2013年7月2日火曜日

A Plethora of Paladins



The paladin has always been a class that vexed me. Paragons of human virtue and justice in the wildly unjust and unvirtuous world, the paladin serves his (or her) Lawful Good patron deity with unwavering faith (or else).
Humans only. Lawful good only. Ridiculous stat prerequisites. Now, I'm sure this is meant to indicate the rarity of the paladin. They are truly one in a million (okay, maybe a thousand).
Why do only deities of Lawful Good have paladins? Why only humans? What's with the laundry list of stat prereqs? These questions received treatment in later editions by broadening the terms under which a paladin could be borne to service. However, in Dragon magazine #106, an article titled A Plethora of Paladins (by Christopher Wood) explained who and what paladins of other alignments were (except the Anti-paladin which is from Dragon #39). The result was a compiled list of classes (NPC only) that made me jealous not to be permitted player access. I highly recommend getting your hands on a copy of this issue if you can find it. Having been published in 1986, that would be unlikely. I know there are some .PDF copies hosted online for those of us unscrupulous enough to download them (got my digital copy from 4shared, I think).
Here are the class names and alignments, as well as some highlight features of the classes:
The Myrrikhan (NG): Pretty dull entry when compared to some of the others, the Myrrikhan has decent advantage in a favoured weapon and enmity for giants (large sized humanoids). This one feels a bit like a paladin/ranger hybrid.
The Garath (CG): As the weapons master paladin, the Garath is a bristling armadon and church defender. Otherwise, booooooring. They seem too preoccupied with staying in one place to be effectively chaotic good.
The Lyan (LN): A juggernaut with a d12 Hit Die. The Lyan is the hand of the Arbiter, a god of justice. He is unconcerned with good and evil, only the letter of the law.
The Paramander/Paramandyr (N): What a concept! Protector of the balance between good and evil or Destroyer of the imbalanced. While the Paramander is a paragon of peaceful balance, it would likely be difficult to play such a diametrically unopposed character and the Paramandyr is completely inappropriate for any party unwilling to lose PCs to infighting.
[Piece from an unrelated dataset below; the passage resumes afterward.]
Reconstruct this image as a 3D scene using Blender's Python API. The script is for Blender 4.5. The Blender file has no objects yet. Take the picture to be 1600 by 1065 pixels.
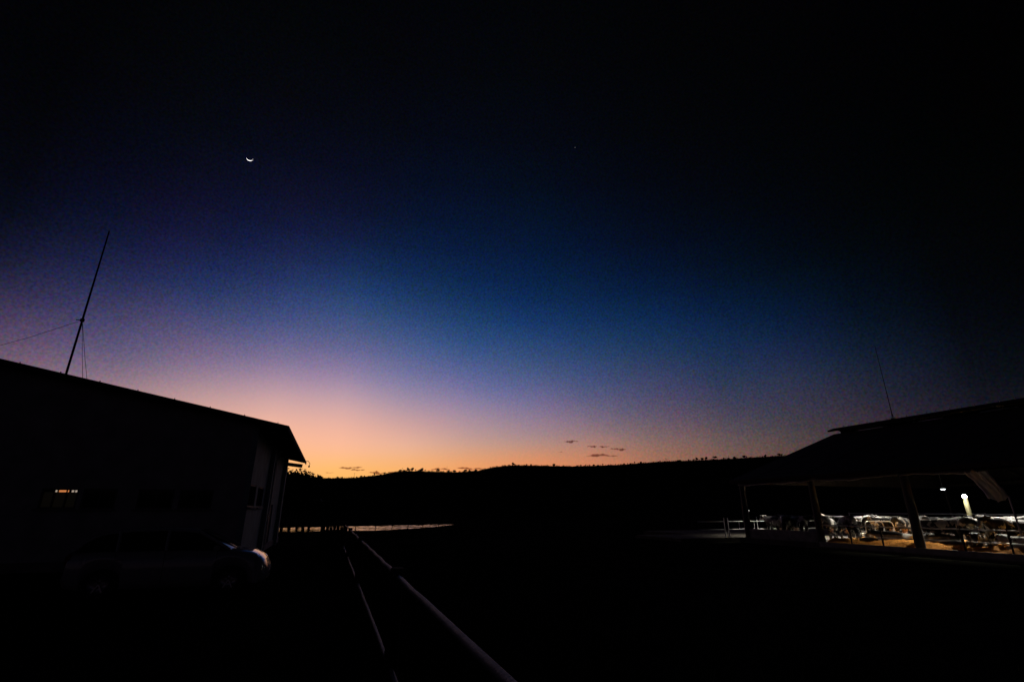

The Fantra (CN): The most shamanistic paladin (and possibly most interesting) is a defender of his people and servitor of his wild gods. Basically, this is the holy barbarian class as it is written and I am totally okay with that.
The Illrigger (LE): Conniver, deceiver, plotter. The access to devils, assassination tables and thief skills is kind of boss as you sow ruin among your enemies.
The Arrikhan (NE): 25% chance of a Nightmare mount at level 5. 'Nuff said. Actually, there's quite a bit more: thief skills, poisons, bonuses against good-aligned magic and enemies.